Tanal’ın TBMM Başkanlığı’na sunduğu 5580 sayılı Özel Öğretim Kurumları Kanunu’nda Değişiklik Yapılmasına Dair Kanun Teklifi’yle, belirli süreli iş sözleşmesinin, asgari süreli iş sözleşmesi olarak değiştirilmesi öngörülüyor. Böylece iş sözleşmesi feshedilen öğretmen ve öğretici, kıdem ve ihbar tazminatı alabilecek, işe iade davası açabilecek.

İŞ GÜVENCESİNDEN YOKSUN ÇALIŞIYORLAR

Tanal’ın hazırladığı kanun teklifinin gerekçesinde, özel öğretim kurumlarındaki öğretmen ve öğreticilerin çalışma koşullarının iyileştirilmesi gerektiği kaydedilerek, “5580 sayılı Özel Öğretim Kurumları Kanunu’nda öğretmenlerin ve öğreticilerin iş sözleşmeleri ile ilgili mevcut düzenleme, bu kurumlarda çalışan öğretmenler ve öğreticilerin iş güvencesinden yoksun olarak çalışmalarına neden olmaktadır. Bu durum, öğretmenlerin ve öğreticilerin gelecek kaygısı, ekonomik kaygılar duymasına neden olmaktadır. Öğretmenlerin ve öğreticilerin sırf özel öğretim kurumunda çalışmaları nedeniyle iş güvencesinden yoksun olmaları kabul edilemez. Aynı kurumda yıllarca çalışan öğretmen ve öğreticiler, belirli süresi sözleşme ile çalıştıkları için kıdem tazminatına hak kazanamamakta, genellikle bir yıllık yapılan iş sözleşmeleri sona erdiğinde sözleşmenin kendiliğinden sona ermesi nedeniyle insan onuruna yakışır çalışma hakkından yoksun kalmaktadırlar” denildi.

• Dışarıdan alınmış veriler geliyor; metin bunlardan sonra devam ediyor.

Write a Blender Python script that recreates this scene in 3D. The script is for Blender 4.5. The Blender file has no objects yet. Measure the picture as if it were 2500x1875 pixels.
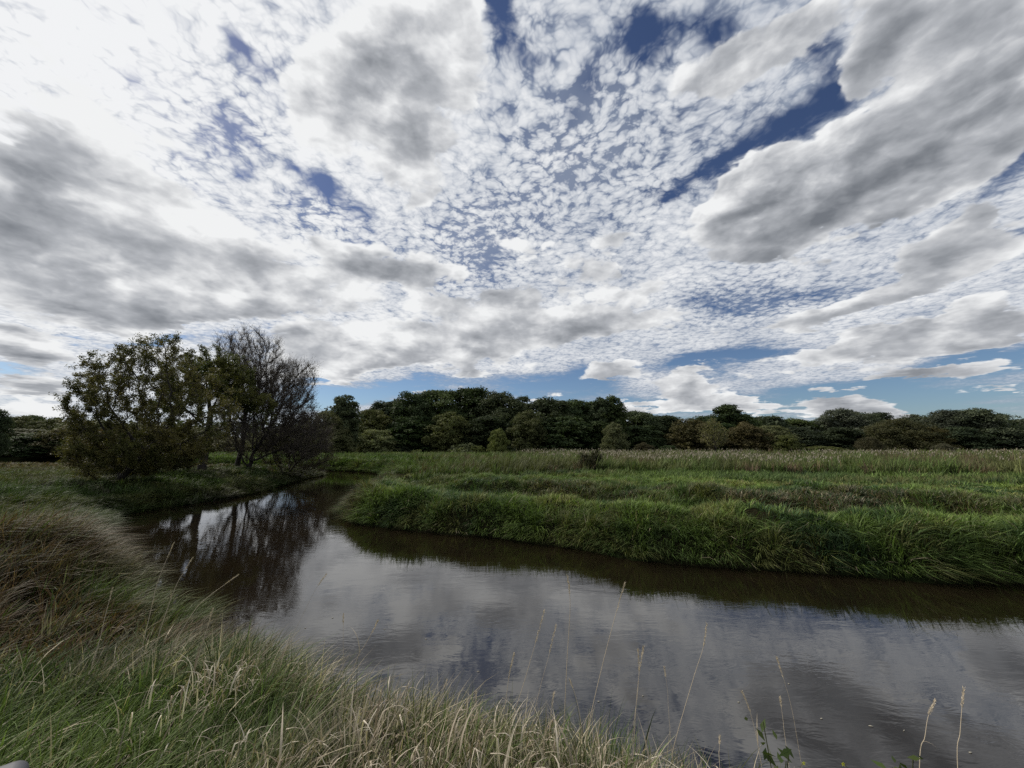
import bpy, math, random
import numpy as np
from mathutils import Matrix, Vector

R = math.radians
scene = bpy.context.scene
COL = scene.collection

# ------------------------------------------------------------------ camera
CAM_H = 3.2
PITCH = R(9.2)
FOC = 939.0                                   # focal length in pixels of a 2500 px wide frame (ultra wide)
cd = bpy.data.cameras.new('camera')
cd.sensor_fit = 'HORIZONTAL'; cd.sensor_width = 36.0; cd.lens = 36.0 * FOC / 2500.0
cd.clip_start = 0.05; cd.clip_end = 6000.0
cam = bpy.data.objects.new('camera', cd); COL.objects.link(cam)
cam.location = (0, 0, CAM_H); cam.rotation_euler = (math.pi / 2 + PITCH, 0, 0)
scene.camera = cam

def ray(u, v):
    """world direction seen at point (u, v) of the 2500 x 1875 photograph"""
    rx = (u - 1250) / FOC; dn = (v - 937.5) / FOC
    return np.array([rx, math.cos(PITCH) + dn * math.sin(PITCH), math.sin(PITCH) - dn * math.cos(PITCH)])

# ------------------------------------------------------------------ render settings
scene.render.engine = 'CYCLES'
cy = scene.cycles
cy.max_bounces = 5; cy.diffuse_bounces = 2; cy.glossy_bounces = 2; cy.transmission_bounces = 2
cy.transparent_max_bounces = 4; cy.caustics_reflective = False; cy.caustics_refractive = False
cy.use_denoising = False
cy.use_fast_gi = False; cy.sample_clamp_indirect = 3.0
vs = scene.view_settings
vs.view_transform = 'Standard'; vs.look = 'None'; vs.gamma = 1.0; vs.exposure = 0.0
vs.use_curve_mapping = False

# ------------------------------------------------------------------ sun
SUN_AZ, SUN_EL = -62.0, 41.0                  # degrees from the view axis (left is negative), and above the horizon
sun_dir = Vector((math.sin(R(SUN_AZ)) * math.cos(R(SUN_EL)), math.cos(R(SUN_AZ)) * math.cos(R(SUN_EL)), math.sin(R(SUN_EL))))
sl = bpy.data.lights.new('sun', 'SUN'); sl.energy = 3.6; sl.angle = R(1.0); sl.color = (1.0, 0.94, 0.84)
so = bpy.data.objects.new('sun', sl); COL.objects.link(so)
so.rotation_euler = sun_dir.to_track_quat('Z', 'Y').to_euler(); so.location = (-60, 40, 80)

# ------------------------------------------------------------------ node helper
class NG:
    def __init__(s, tree):
        s.t = tree; s.n = tree.nodes; s.l = tree.links
    def new(s, typ, **kw):
        nd = s.n.new(typ)
        for k, v in kw.items(): setattr(nd, k, v)
        return nd
    def put(s, sock, v):
        if isinstance(v, bpy.types.NodeSocket): s.l.new(v, sock)
        else: sock.default_value = v
    def math(s, op, a, b=None, c=None, clamp=False):
        nd = s.new('ShaderNodeMath', operation=op, use_clamp=clamp)
        for i, v in enumerate((a, b, c)):
            if v is not None: s.put(nd.inputs[i], v)
        return nd.outputs[0]
    def vmath(s, op, a, b=None, c=None, scale=None):
        nd = s.new('ShaderNodeVectorMath', operation=op)
        for i, v in enumerate((a, b, c)):
            if v is not None: s.put(nd.inputs[i], v)
        if scale is not None: s.put(nd.inputs['Scale'], scale)
        return nd.outputs['Value'] if op in ('DOT_PRODUCT', 'LENGTH', 'DISTANCE') else nd.outputs['Vector']
    def noise(s, vec, scale, detail=4, rough=0.5, lac=2.0, dist=0.0, out='Fac', dim='3D', w=None):
        nd = s.new('ShaderNodeTexNoise', noise_dimensions=dim)
        if vec is not None: s.put(nd.inputs['Vector'], vec)
        s.put(nd.inputs['Scale'], scale); s.put(nd.inputs['Detail'], detail); s.put(nd.inputs['Roughness'], rough)
        s.put(nd.inputs['Lacunarity'], lac); s.put(nd.inputs['Distortion'], dist)
        return nd.outputs[out]
    def mrange(s, v, a, b, c=0.0, d=1.0, kind='SMOOTHSTEP'):
        nd = s.new('ShaderNodeMapRange', interpolation_type=kind)
        for i, x in enumerate((v, a, b, c, d)): s.put(nd.inputs[i], x)
        return nd.outputs[0]
    def mix(s, f, a, b, blend='MIX'):
        nd = s.new('ShaderNodeMix', data_type='RGBA', blend_type=blend)
        s.put(nd.inputs['Factor'], f); s.put(nd.inputs[6], a); s.put(nd.inputs[7], b)
        return nd.outputs[2]
    def comb(s, x, y, z):
        nd = s.new('ShaderNodeCombineXYZ')
        for i, v in enumerate((x, y, z)): s.put(nd.inputs[i], v)
        return nd.outputs[0]
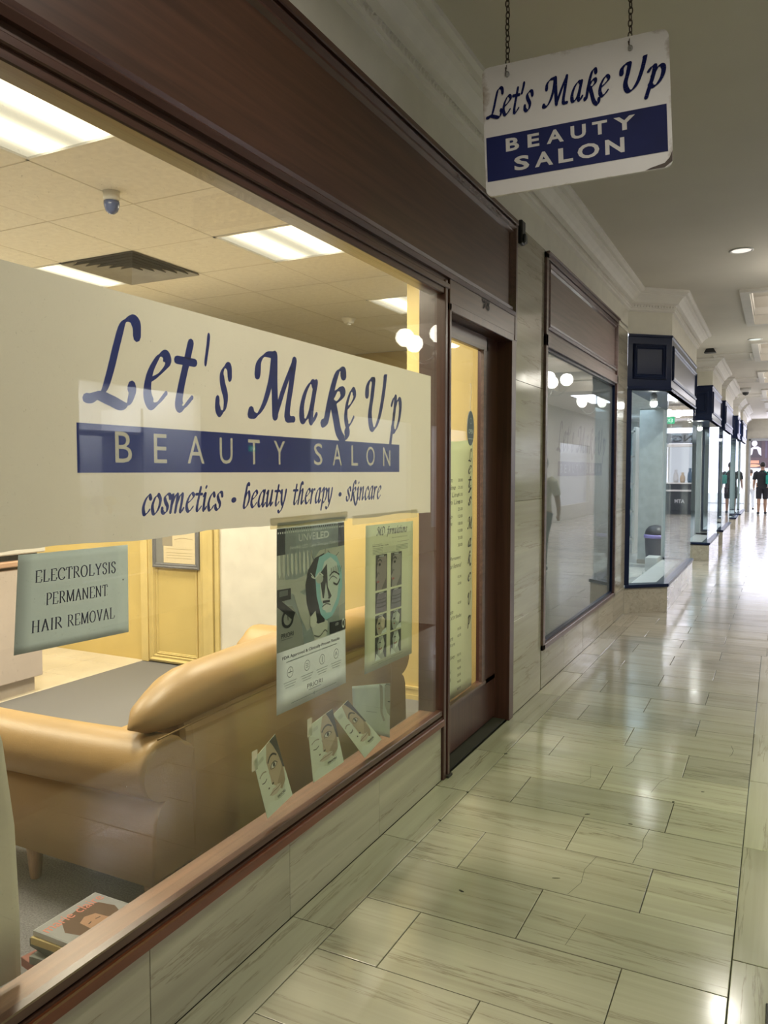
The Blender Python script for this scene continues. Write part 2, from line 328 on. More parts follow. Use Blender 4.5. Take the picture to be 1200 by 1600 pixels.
# centre lines of a broad-pen italic hand, x-height 1
CG = {
 'L': (1.15, [[(1.12, 1.22), (1.08, 1.42), (.92, 1.5), (.72, 1.38), (.60, 1.0), (.48, .5), (.36, .18), (.16, .03), (-.06, .02)], [(-.02, .03), (.25, .08), (.55, .02), (.85, -.05), (1.02, .0), (1.1, .18), (1.08, .3)]]),
 'e': (.72, [[(.14, .46), (.4, .6), (.62, .82), (.52, .98), (.34, .92), (.14, .6), (.1, .24), (.24, .02), (.42, .06), (.64, .26)]]),
 't': (.62, [[(.42, 1.3), (.34, .9), (.24, .4), (.22, .1), (.34, .02), (.58, .24)], [(.06, .93), (.58, .93)]]),
 "'": (.3, [[(.24, 1.5), (.2, 1.3), (.1, .98)]]),
 's': (.62, [[(.62, .78), (.56, .96), (.38, .98), (.22, .82), (.28, .6), (.46, .34), (.42, .1), (.24, .0), (.08, .1), (.06, .26)]]),
 'M': (1.75, [[(.08, .92), (.1, 1.2), (.3, 1.4), (.62, 1.44)], [(.62, 1.44), (.58, .9), (.42, .36), (.2, .06), (-.02, .04), (-.04, .12)], [(.64, 1.44), (.72, .8), (.84, .06)], [(.84, .06), (1.12, .8), (1.42, 1.42)], [(1.42, 1.42), (1.36, .8), (1.3, .1), (1.56, .03)]]),
 'a': (.82, [[(.64, .9), (.44, .98), (.2, .72), (.08, .34), (.14, .06), (.32, .06), (.52, .36), (.66, .98)], [(.68, 1.0), (.58, .5), (.54, .12), (.64, .02), (.8, .22)]]),
 'k': (.95, [[(.72, 1.3), (.66, 1.46), (.5, 1.4), (.38, 1.1), (.28, .6), (.2, .03), (.12, .02)], [(.3, .58), (.5, .88), (.7, .94), (.74, .78), (.56, .6), (.34, .52)], [(.42, .54), (.56, .2), (.74, -.2), (.96, -.36), (1.06, -.26), (1.06, -.12)]]),
 'U': (1.25, [[(.06, .92), (.06, 1.16), (.2, 1.36), (.4, 1.38)], [(.4, 1.38), (.36, .9), (.3, .4), (.44, .04), (.66, .04), (.88, .4), (1.02, 1.0), (1.08, 1.56), (1.02, 1.52)]]),
 'p': (.8, [[(.02, .76), (.16, .96), (.3, .98), (.26, .5), (.14, -.1), (.06, -.5)], [(.22, .5), (.4, .86), (.6, .96), (.72, .78), (.68, .4), (.5, .08), (.32, .0), (.18, .1)]]),
 'c': (.62, [[(.56, .8), (.44, .98), (.2, .74), (.08, .34), (.18, .02), (.36, .04), (.56, .24)]]),
 'o': (.72, [[(.46, .96), (.24, .84), (.08, .44), (.16, .06), (.34, .02), (.56, .3), (.64, .7), (.48, .97)]]),
 'm': (1.2, [[(.02, .8), (.16, .98), (.12, .5), (.06, .02)], [(.12, .4), (.34, .86), (.52, .96), (.5, .5), (.44, .02)], [(.5, .4), (.72, .86), (.92, .96), (.9, .5), (.84, .1), (.94, .02), (1.1, .22)]]),
 'n': (.85, [[(.02, .8), (.16, .98), (.12, .5), (.06, .02)], [(.12, .4), (.34, .86), (.56, .96), (.54, .5), (.5, .1), (.58, .02), (.76, .22)]]),
 'i': (.42, [[(.04, .8), (.2, .98), (.14, .4), (.14, .06), (.22, .02), (.36, .2)], [(.22, 1.28), (.26, 1.36)]]),
 'b': (.72, [[(.5, 1.4), (.36, 1.46), (.26, 1.1), (.14, .4), (.12, .08), (.24, .0), (.46, .16), (.62, .6), (.5, .96), (.3, .8), (.16, .5)]]),
 'u': (.85, [[(.02, .8), (.18, .98), (.12, .4), (.14, .06), (.28, .04), (.5, .4), (.62, .96)], [(.62, .96), (.54, .3), (.58, .04), (.76, .22)]]),
 'y': (.75, [[(.02, .8), (.16, .98), (.18, .4), (.26, .06)], [(.66, .98), (.54, .4), (.3, -.2), (.06, -.44), (-.1, -.38)]]),
 'h': (.85, [[(.52, 1.38), (.36, 1.44), (.24, 1.0), (.06, .02)], [(.12, .4), (.34, .86), (.54, .96), (.52, .5), (.48, .1), (.56, .02), (.74, .22)]]),
 'r': (.58, [[(.02, .8), (.16, .98), (.12, .5), (.06, .02)], [(.12, .45), (.32, .9), (.52, .94)]]),
 'f': (.5, [[(.66, 1.36), (.52, 1.46), (.38, 1.2), (.24, .4), (.1, -.3), (-.06, -.44)], [(.04, .92), (.54, .92)]]),
 'l': (.36, [[(.44, 1.46), (.3, 1.3), (.16, .4), (.16, .06), (.32, .14)]]),
 'D': (1.2, [[(.3, 1.4), (.2, .6), (.1, .04)], [(-.05, 1.2), (.4, 1.46), (.9, 1.2), (1.0, .6), (.6, .04), (.1, .04)]]),
 '•': (.8, [[(.4, .48), (.44, .52)]]), ' ': (.45, []),
}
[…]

EĞİTİM ÖĞRETİM FAALİYETİ SÜREKLİLİK GEREKTİRİYOR

Özel öğretim kurumlarında çalışan öğretmen ve öğreticilerin yaptığı iş olan eğitim öğretim faaliyetinin, 4857 sayılı İş Kanunu’nda tanımlanan Belirli Süreli İş Sözleşmesi’nin düzenlenme şartları ile uyuşmadığının belirtildiği gerekçede, şöyle devam edildi: “Eğitim öğretim faaliyeti süreklilik gerektirmektedir. 4857 sayılı İş Kanunu’na göre belirli süreli iş sözleşmesi ise ancak belirli süreli işlerde veya belli bir işin tamamlanması veya belirli bir olgunun ortaya çıkması gibi objektif nedenlerin varlığı halinde yapılabilir. Esaslı neden olmadıkça üst üste belirli süreli iş sözleşmesi yapılamaz. Ancak mevcut haliyle özel öğretim kurumlarında çalışan öğretmen ve öğreticilerin iş sözleşmesi belirli süreli olarak yapılmaktadır. 5580 sayılı Kanun’daki bu düzenleme, başka hiçbir iş kolunda özel olarak düzenlenmiş değildir. Özel Öğretim Kurumları Kanunu’nun amacı ve eğitim öğretim faaliyetinin kesintisiz şekilde yürütülmesi gözetilerek, özel öğretim kurumlarında çalışan öğretmenlerin iş sözleşmeleri ile ilgili yasal değişiklik yapmak kaçınılmaz olmuştur.

 

Belirli süreli iş sözleşmesi genellikle süresi belli bir projenin tamamlanması, süresi belli bir etkinliğin yapılması gibi nedenlerle kurulmaktadır. Eğitim öğretim faaliyetleri ise hem öğretmenlerin verimliliği ve ekonomik kaygılardan uzaklaşması hem de çocuklarımızın nitelikli ve sürekli eğitim alabilmeleri açısından belirli süreli iş sözleşmesine uygun değildir.

 

Ülkemizin gelişmesi, bilgili, eğitimli nesiller yetişmesi için çok önemli görevler üstlenen öğretmenlerin ve öğreticilerin iş güvencesinden yoksun bırakılmaması, en az bir eğitim öğretim yılı içerisinde iş sözleşmesinin, haklı neden olmadan feshedilememesi ile eğitim öğretim faaliyetinin özel öğretim kurumları ile yönetici, öğretmen ve öğreticilerle bağıtlanan iş sözleşmesinin niteliğini düzenleyerek daha sağlıklı ve kesintisiz sürdürülmesi amaçlanmıştır.”